03/30/2012 04:35 EDT | Updated 05/30/2012 05:12 EDT

The Budget's Love Affair With Big Oil


Everyone knows that there are always winners and losers come federal budget time. Yesterday's budget, however, built on the emerging dynamic in federal politics where Big Oil wins big time at the expense of all Canadians -- our health, our right to open and democratic debate, and our pocketbooks.

One columnist called the oil-soaked federal budget a "declaration of war on environmentalists" and questions like "so how does it feel to be targeted?" have become commonplace for those of us working on tar sands issues. The reality is that it's Canadians' right to a healthy environment, clean air and water, and a say in big industrial projects that is under attack.

It was no surprise that the budget included measures to weaken the Canadian Environmental Assessment Act (CEAA), imposing artificial deadlines for reviewing the impacts of projects and shunting responsibility to the provinces. What was surprising was the admission from Minister Flaherty that those changes will apply to Enbridge's proposed Northern Gateway pipeline and tanker project despite previous assurances from the government to the contrary.

It's unclear what exactly this means for the ongoing environmental review of the project, which is scheduled to reach a decision by the end of 2013. The worst case scenario would be that the process is shut down and a decision is made as early as May 2012 (24 months after the review technically started). But, the reality is the hearings didn't even start until this time last year, largely because it took an entire year for the panel to post a hearing order after determining that Enbridge had submitted all the information needed.

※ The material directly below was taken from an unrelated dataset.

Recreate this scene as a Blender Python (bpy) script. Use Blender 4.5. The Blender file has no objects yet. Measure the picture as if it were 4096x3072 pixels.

This would mean failing to do the work needed to understand the risks of the pipeline and tanker project. It would mean silencing the voices of the more than 4,000 Canadians who want to share their concerns about the project. It would mean shirking the government's constitutional responsibility to consult with First Nations.

Environmental assessments exist to prevent problems before they happen, and to protect the health of Canadians (and all other species who live here) from the harm of water and air pollution. Rolling back environmental protections puts us all at risk and gives Big Oil a free pass to do what it wants. It also means Canadians are vulnerable to the financial burden of cleaning up industry's mess.

Yesterday's budget didn't stop at weakening CEAA. The assault on charitable organizations seen in the senate and by some Members of Parliament continued. The attempts to intimidate organizations working to raise awareness of the environmental damage caused by tar sands development is yet another ploy to pave the way for reckless tar sands expansion by limiting public debate on these issues.

What wasn't in the budget? There was virtually no support for renewable energy, energy efficiency, or efforts to tackle climate change. And that $1.38 billion taxpayers hand to Big Oil every year in subsidies? That was barely touched.